Misanthrope, obèse, atrabilaire, radine, d’une mauvaise foi consternante, Cassandra Darke est vraiment une vielle dame indigne avec laquelle on n’a guère envie de sympathiser. C’est sans compter sur le talent de Posy Simmonds qui a su rendre ce personnage, au-delà de tout manichéisme, d’une grande profondeur humaine.
Propriétaire d’une galerie d’Art londonienne qu’elle a su faire prospérer après que son ex-mari a dû se retirer, Cassandra vit confortablement dans une maison des beaux quartiers de la City. Pour avoir fait dupliquer des sculptures, elle est condamnée à deux ans de prison avec sursis, 200 heures de travaux d’intérêt général et des dommages et intérêts qui vont sérieusement rogner son patrimoine financier et immobilier. En dépit de ses rapports très distants avec sa nièce Nicki, elle finit par accepter de l’héberger dans l’appartement situé au sous-sol de sa maison. Mais la relation de Nicki avec Billy, en butte avec des gens peu recommandables, va tourner au drame.
Après s’être inspirée de Flaubert pour Gemma Bovery, Thomas Hardy pour Tamara Drewe, c’est sur Charles Dickens et son Christmas Carol, que Posy Simmonds a jeté son dévolu pour dresser son nouveau portrait de femme.
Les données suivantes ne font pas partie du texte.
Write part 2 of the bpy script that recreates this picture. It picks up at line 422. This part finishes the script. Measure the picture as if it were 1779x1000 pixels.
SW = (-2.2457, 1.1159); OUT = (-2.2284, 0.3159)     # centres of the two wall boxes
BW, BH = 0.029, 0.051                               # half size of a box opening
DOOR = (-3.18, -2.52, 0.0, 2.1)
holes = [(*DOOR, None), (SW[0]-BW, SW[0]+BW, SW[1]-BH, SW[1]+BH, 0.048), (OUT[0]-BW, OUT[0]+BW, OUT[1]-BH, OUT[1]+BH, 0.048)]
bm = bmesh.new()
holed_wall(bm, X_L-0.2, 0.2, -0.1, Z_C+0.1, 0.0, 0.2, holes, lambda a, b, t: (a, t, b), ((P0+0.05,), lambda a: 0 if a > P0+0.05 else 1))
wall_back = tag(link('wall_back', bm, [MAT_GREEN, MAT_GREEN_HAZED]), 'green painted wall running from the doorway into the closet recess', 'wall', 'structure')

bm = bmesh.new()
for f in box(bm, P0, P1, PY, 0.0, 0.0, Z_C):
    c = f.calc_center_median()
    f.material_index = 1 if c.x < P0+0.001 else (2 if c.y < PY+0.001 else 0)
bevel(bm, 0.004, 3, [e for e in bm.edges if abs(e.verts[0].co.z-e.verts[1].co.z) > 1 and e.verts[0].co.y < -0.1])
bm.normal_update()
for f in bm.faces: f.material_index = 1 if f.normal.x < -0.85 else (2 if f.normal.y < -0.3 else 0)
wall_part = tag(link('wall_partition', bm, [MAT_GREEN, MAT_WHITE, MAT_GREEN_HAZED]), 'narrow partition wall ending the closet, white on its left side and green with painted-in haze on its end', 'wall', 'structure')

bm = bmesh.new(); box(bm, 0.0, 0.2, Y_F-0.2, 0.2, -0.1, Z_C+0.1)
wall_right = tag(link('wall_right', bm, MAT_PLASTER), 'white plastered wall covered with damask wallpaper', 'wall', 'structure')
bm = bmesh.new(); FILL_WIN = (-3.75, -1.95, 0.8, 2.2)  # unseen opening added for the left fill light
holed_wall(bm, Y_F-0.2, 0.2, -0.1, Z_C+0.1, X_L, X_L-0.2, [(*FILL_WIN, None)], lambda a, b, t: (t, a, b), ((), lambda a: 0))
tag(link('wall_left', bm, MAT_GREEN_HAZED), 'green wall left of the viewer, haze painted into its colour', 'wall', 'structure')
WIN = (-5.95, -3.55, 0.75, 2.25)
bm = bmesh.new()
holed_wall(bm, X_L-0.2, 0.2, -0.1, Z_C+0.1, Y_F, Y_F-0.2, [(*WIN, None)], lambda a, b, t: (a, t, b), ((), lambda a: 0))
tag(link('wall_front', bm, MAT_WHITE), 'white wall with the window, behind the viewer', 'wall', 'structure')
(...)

Mais loin de se tenir au seul personnage de Cassandra, c’est la vision de toute une société plongée dans ses rites qu’elle nous propose de découvrir. La misère que Dickens décrivait dans ses romans est toujours aussi prégnante, le fossé entre riches et pauvres n’a fait que s’accroître.
Fidèle à sa manière de mêler les passages littéraires avec de la bande dessinée dans un savant cocktail qui n’appartient qu’à elle, Posy Simmonds ne pourra qu’enchanter ceux qui suivent son travail depuis Gemma Bovery avec ce nouvel titre. Publié directement en album sans avoir connu de prépublication dans la presse, innovant par un coloriage plus poussé que dans son précédent opus, Cassandra Darke s’inscrit parfaitement dans la continuité d’une œuvre exceptionnelle.